In unzähligen Romanen wird die Tokaido erwähnt, und seit Kindheit an war es ein Traum von mir, ein Stück dieser historischen Straße zu gehen. Und nun stehe ich hier, laufe wie ein 90jähriger Cowboy breitbeinig und steif in ständiger Angst, einen Salto zu schlagen. Die uralten, unregelmäßigen Pflastersteine, in Japan Ishidatami genannt, sind mit einer dicken Schicht Algen bedeckt, die den alten Weg glatt wie Schmierseife macht. Und dabei geht es immer wieder ordentlich hoch, und wieder recht steil runter. Ich überlege, ob die alten Strohsandalen vor mehreren hundert Jahren mehr Gripp hatten, wie meine teuren Treckingschuhe. Ganz offensichtlich, denn das Stück der Tokaido galt nicht wegen ihrer schlechten Begehbarkeit als gefährlich. Wegen des schwierigen Terrains und des dunklen Walds war es ideal für Räuber und Banditen, um Reisende zu überfallen und sich vor den Behörden zu verstecken.

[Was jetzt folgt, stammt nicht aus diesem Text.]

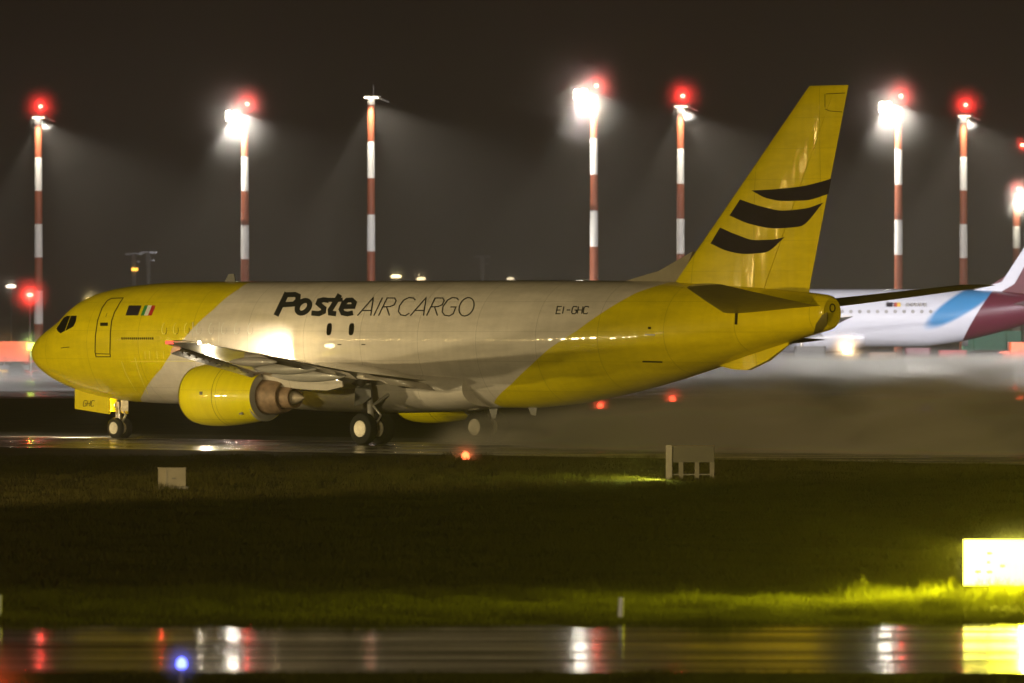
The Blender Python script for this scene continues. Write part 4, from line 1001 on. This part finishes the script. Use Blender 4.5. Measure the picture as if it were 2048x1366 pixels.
# row of warm terminal lamps far to the left, mirrored in the jet's skin
for i, (y, z, r) in enumerate(((196, 4.2, .5), (206, 4.6, .4), (214, 4.3, .6), (223, 4.4, .5), (231, 4.5, .4), (238, 4.3, .6), (247, 4.6, .5), (258, 4.4, .4), (190, 9.5, .4), (243, 8.8, .35))):
    e = empty('terminal_lamp', (-190, y, 0), 0, 'warm lamp of a row out of view beyond the left edge', 'lamp', 'warm terminal lamps beyond the left edge')
    MB().tube((0, 0, 0), (0, 0, z), .06, .05, 8).build('pole', M['dark_grey'], e)
    r *= 1.7
    MB().lathe([(-r * .5, r * .7), (0, r), (r * .5, r * .7)], (0, 0, z), 'z', 14, close=True).build('lamp', glow('terminal_lamp_light', (1, .66, .22), 450), e, True)

# ------------------------------------------------------------------ haze and wheel spray
def box_verts(x0, x1, y0, y1, z0, z1):
    v = [(x, y, z) for z in (z0, z1) for y in (y0, y1) for x in (x0, x1)]
    return v, [(0, 2, 3, 1), (4, 5, 7, 6), (0, 1, 5, 4), (2, 6, 7, 3), (0, 4, 6, 2), (1, 3, 7, 5)]
def fix_normals(o):
    bm = bmesh.new(); bm.from_mesh(o.data); bmesh.ops.recalc_face_normals(bm, faces=bm.faces); bm.to_mesh(o.data); bm.free()
def volume_mat(name, col, dens, g, noise=None):
    m = bpy.data.materials.new(name); m.use_nodes = True; nt = m.node_tree; nt.nodes.clear()
    o = nt.nodes.new('ShaderNodeOutputMaterial'); p = nt.nodes.new('ShaderNodeVolumePrincipled')
    p.inputs['Color'].default_value = (*col, 1); p.inputs['Density'].default_value = dens; p.inputs['Anisotropy'].default_value = g
    L(nt, p.outputs[0], o.inputs['Volume'])
    return m, nt, p
hv, hf = box_verts(-430, 430, -300, 1510, -1, 34)
hz = mesh_obj('haze', hv, hf, volume_mat('haze_air', (.95, .90, .83), .00062, .62)[0])
fix_normals(hz); tag(hz, kind='stuff')

# wheel spray thrown up behind the jet: soft, uneven, thickest near the runway
m, nt, p = volume_mat('spray_air', (.95, .88, .78), .1, .1)
tc = N(nt, 'ShaderNodeTexCoord'); sep = N(nt, 'ShaderNodeSeparateXYZ'); L(nt, tc.outputs['Object'], sep.inputs[0])
def mth(op, a, b=None, c=None, clamp=False):
    n = N(nt, 'ShaderNodeMath', operation=op); n.use_clamp = clamp
    for i, q in enumerate((a, b, c)):
        if q is None: continue
        if isinstance(q, (int, float)): n.inputs[i].default_value = q
        else: L(nt, q, n.inputs[i])
    return n.outputs[0]
def smooth(v, a, b):
    n = N(nt, 'ShaderNodeMapRange', interpolation_type='SMOOTHSTEP'); n.inputs['From Min'].default_value = a; n.inputs['From Max'].default_value = b
    L(nt, v, n.inputs['Value']); return n.outputs[0]
X_, Y_, Z_ = sep.outputs
mp = N(nt, 'ShaderNodeMapping'); mp.inputs['Scale'].default_value = (.30, .30, 1.0); L(nt, tc.outputs['Object'], mp.inputs['Vector'])
no = N(nt, 'ShaderNodeTexNoise', Scale=1.0, Detail=5.0); L(nt, mp.outputs[0], no.inputs['Vector'])
hgt = mth('MULTIPLY_ADD', smooth(X_, 18, 42), 2.1, 1.2)
zf = mth('SUBTRACT', 1.0, mth('DIVIDE', Z_, hgt), clamp=True)
zf = mth('POWER', zf, 2.6)
dn = mth('MULTIPLY', zf, smooth(mth('MULTIPLY_ADD', Y_, 1.3, X_), 17.0, 23.5))
dn = mth('MULTIPLY', dn, mth('SUBTRACT', 1.0, smooth(mth('ABSOLUTE', Y_), 4.0, 8.4)))
dn = mth('MULTIPLY', dn, smooth(no.outputs['Fac'], .38, .62))
dn = mth('MULTIPLY', dn, 1.9)
L(nt, dn, p.inputs['Density'])
sv = []
for x, w, h in ((18.2, 4.5, .9), (24, 8, 2.2), (34, 8.6, 3.6), (50, 8.6, 3.8), (75, 8.6, 3.8)):
    sv += [(x, -w, .03), (x, w, .03), (x, w * .8, h), (x, -w * .8, h)]
sf = [(0, 1, 2, 3), (19, 18, 17, 16)] + [(4 * i + k, 4 * i + 4 + k, 4 * i + 4 + (k + 1) % 4, 4 * i + (k + 1) % 4) for i in range(4) for k in range(4)]
sp = mesh_obj('spray', sv, sf, m)
fix_normals(sp); sp.location = (NX, NY, 0); sp.rotation_euler = (0, 0, -A_HEAD)
tag(sp, 'brownish wheel spray hanging over the runway behind the cargo jet', kind='stuff')

# low mist drifting over the wet apron
m, nt, p = volume_mat('apron_mist', (.97, .96, .94), .1, .3)
tc = N(nt, 'ShaderNodeTexCoord'); sep = N(nt, 'ShaderNodeSeparateXYZ'); L(nt, tc.outputs['Object'], sep.inputs[0])
X_, Y_, Z_ = sep.outputs
mp = N(nt, 'ShaderNodeMapping'); mp.inputs['Scale'].default_value = (.12, .03, .7); L(nt, tc.outputs['Object'], mp.inputs['Vector'])
no = N(nt, 'ShaderNodeTexNoise', Scale=1.0, Detail=3.0); L(nt, mp.outputs[0], no.inputs['Vector'])
zf = mth('POWER', mth('SUBTRACT', 1.0, mth('DIVIDE', Z_, 2.0), clamp=True), 1.3)
dn = mth('MULTIPLY', zf, smooth(no.outputs['Fac'], .36, .62))
dn = mth('MULTIPLY', dn, mth('MULTIPLY_ADD', smooth(X_, 2, 16), .85, .15))
L(nt, mth('MULTIPLY', dn, .22), p.inputs['Density'])
v, f = box_verts(-60, 60, 380, 505, .05, 2.05)
am = mesh_obj('apron_mist', v, f, m); fix_normals(am)
tag(am, 'pale mist lying low over the wet apron behind the cargo jet', kind='stuff')
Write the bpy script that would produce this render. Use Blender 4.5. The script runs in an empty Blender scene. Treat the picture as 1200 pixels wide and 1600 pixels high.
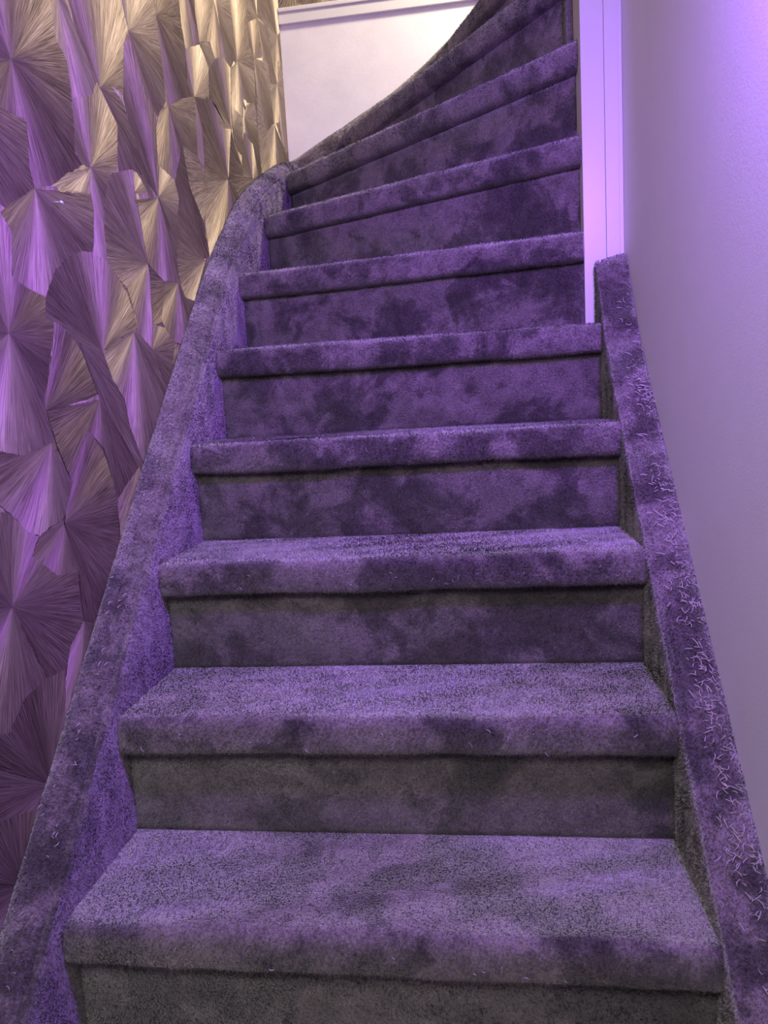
import bpy, math, random
import numpy as np
from mathutils import Vector, Matrix, noise

S = bpy.context.scene
C = S.collection

# ---------------------------------------------------------------- camera
cam_d = bpy.data.cameras.new('camera')
cam = bpy.data.objects.new('camera', cam_d)
C.objects.link(cam)
cam_d.sensor_fit = 'VERTICAL'
cam_d.sensor_height = 24.0
cam_d.sensor_width = 18.0
cam_d.lens = 1149.0 / 1600.0 * 24.0
cam_d.clip_start = 0.02
RX, UP, BK = (0.99034, 0.12593, -0.058), (0.0395, 0.14473, 0.98868), (0.1329, -0.98142, 0.13835)
M4 = Matrix(((RX[0], UP[0], BK[0], 0.5756), (RX[1], UP[1], BK[1], -0.8175), (RX[2], UP[2], BK[2], 0.8485), (0, 0, 0, 1)))
cam.matrix_world = M4
S.camera = cam

# ---------------------------------------------------------------- world and lights
S.view_settings.view_transform = 'Standard'
S.view_settings.look = 'None'
S.view_settings.gamma = 1.0
S.view_settings.exposure = 0.0
W = bpy.data.worlds.new('world')
S.world = W
W.use_nodes = True
W.node_tree.nodes['Background'].inputs[0].default_value = (0.82, 0.94, 0.72, 1)
W.node_tree.nodes['Background'].inputs[1].default_value = 0.08


def area(name, loc, target, size, power, col):
    d = bpy.data.lights.new(name, 'AREA')
    d.shape = 'DISK'
    d.size = size
    d.energy = power
    d.color = col
    o = bpy.data.objects.new(name, d)
    C.objects.link(o)
    o.location = loc
    o.rotation_euler = (Vector(target) - Vector(loc)).to_track_quat('-Z', 'Y').to_euler()
    return o


area('violet_lamp', (0.855, -0.20, 1.48), (0.33, 0.60, 0.60), 0.12, 21.0, (0.37, 0.12, 1.0))
area('warm_upstairs_light', (1.25, 1.45, 2.80), (0.2, 1.5, 2.0), 0.25, 40.0, (1.0, 0.87, 0.64))
area('hall_light', (0.25, -1.20, 1.62), (0.50, -0.05, 0.15), 0.5, 11.5, (1.0, 0.95, 0.93))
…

Und noch eins: an der Pazifik-Seite war es der einzige begehbare Zugang nach Odawara, in die Musashi-Ebene und damit nach Edo. Letztendlich eignete sich eine Stelle in Hakone-Moto bestens für das Tokugawa-Shogunat, um hier ein strengen Checkpoint am Ashi-See einzurichten, den man kaum umgehen konnte.
Der Ashi-See. Vielen wissen nicht, dass der vom Pazifik nur 17 Kilometer entfernte, aber schon etwa 730 Meter hoch liegende gut 7 Kilometer lange See die Caldera des Hakone-Vulkans ausfüllt. Wäre dieser Vulkan nicht vor 3000 Jahren explodiert und in sich zusammengebrochen, hätte der nahe Fuji vielleicht eine ernsthafte Konkurrenz bekommen. Der am östlichen Ufer stehende Hakone-Komagatake ist mit etwa 1.350 Metern das höchste Überbleibsel. Das nahe Höllental Owakudani, einer der beliebtesten Tourispots und mit der Seilbahn erreichbar, zeugt immer noch von der vulkanischen Aktivität des "Trümmerhaufens". Und so haben sich hier viele Onsen-Hotels angesiedelt, und eines davon möchte ich mit sauberen Klamotten erreichen.
Der Tag hat wieder mal viel zu spät angefangen. Dann suchen wir verzweifelt in Shinjuku das Odakyu-Büro um den Hakone-Pass-Voucher einzulösen. Im Bahnhof Shinjuku finden gerade Umbau Arbeiten statt, und das Odakyu-Büro ist umgezogen.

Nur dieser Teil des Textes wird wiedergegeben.